I mean, it's no surprise, really; Patrick Kane said he deserved the Conn Smythe more than he did himself when the Chicago Blackhawks won the Stanley Cup in 2012-13 after posting a 16-7 record with a 1.84 GAA and .932 save percentage, but the fact is that "Crow" was just as good when the Hawks won again in 2014-15 on the superhuman play of Duncan Keith with a 13-6 record (he had trouble against the Nashville Predators in the first round, which didn't stop his overall statistics line falling at 2.31 and .924).

And he's been just as good and steady in the regular season, too, with two Jennings Trophies in the past five years and a fifth-place Vezina finish in 2015-16 when he posted a league-leading 7 shutouts (in just 58 games).

This year, he stands second in the NHL for save percentage, and he missed three games to injury earlier in the season, where the Hawks lost all three games; upon his return, they won five in a row. Talk of Hart Trophy nominations should not be off the table for Crawford, especially if the Hawks sneak into the playoffs on his strong play.

They'll need Anton Forsberg to hold down the fort while Crow's injured, though.

Here he is wearing the Blackhawks' white (away) uniform, on card #AS-20 from Upper Deck's 2015-16 SP Game-Used Editions set and All-Star Skills Fabrics sub-set:
It features a decent-sized red swatch that is either from one of the horizontal lines or the team's red jersey.

Friday, December 15, 2017

Marc-André Fleury Jersey Card

Anyone who's followed hockey at least semi-closely in the past year and a half is aware of the tough situation Marc-André Fleury has dealt with, from being the Pittsburgh Penguins' first-overall draft pick in 2003 to netting the game gold medal-winning own-goal at the World Juniors, to making the last-second save against Nicklas Lidstrom that won the Pens the Stanley Cup in 2009, to a return to grace with Top-5 numbers to a concussion leading the way to rookie Matt Murray stealing his job to two consecutive Cups, one of them (last year's) which would not have been possible without Fleury's own stellar goaltending in the first two rounds as the Pens' lone good player, to his being chosen at the Expansion Draft by the Vegas Golden Knights.

It's been a wild ride, but through it all, it has emerged that he is, quite simply, the best teammate in hockey.

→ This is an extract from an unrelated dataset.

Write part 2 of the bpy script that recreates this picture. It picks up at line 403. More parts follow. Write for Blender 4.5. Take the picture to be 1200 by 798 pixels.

I always respected him as an individual, he's done great things in the community in Pittsburgh as well as back home in his native Montréal suburb of Sorel.

He's also emerged as my third-favourite NHL goalie (behind Jaroslav Halak and Corey Crawford), which led me to update my jersey collection last September:
If they get James Neal to re-sign, my dark Vegas jersey will be of him. Both former Pens played crucial roles in the Golden Knights' 2-1 win over the reigning Cup champions last night.
I hadn't featured Fleury with the Pens before, so I thought today might be a good time for that, with card #AS-24 from Upper Deck's 2015-16 SP Game-Used Edition collection and 2015 All-Star Skills sub-set:
It shows him wearing Pittsburgh's black (home) uniform with a large matching swatch that was presumably worn at the 2015 All-Star Game skills competition, although the back of the card simply states it was worn during an "official NHL game" (not "regulation" nor "playoff", so it's vague enough to mean whatever you want it to).

I'm glad he's found a home, and I'm extremely happy "my" Knights are doing great.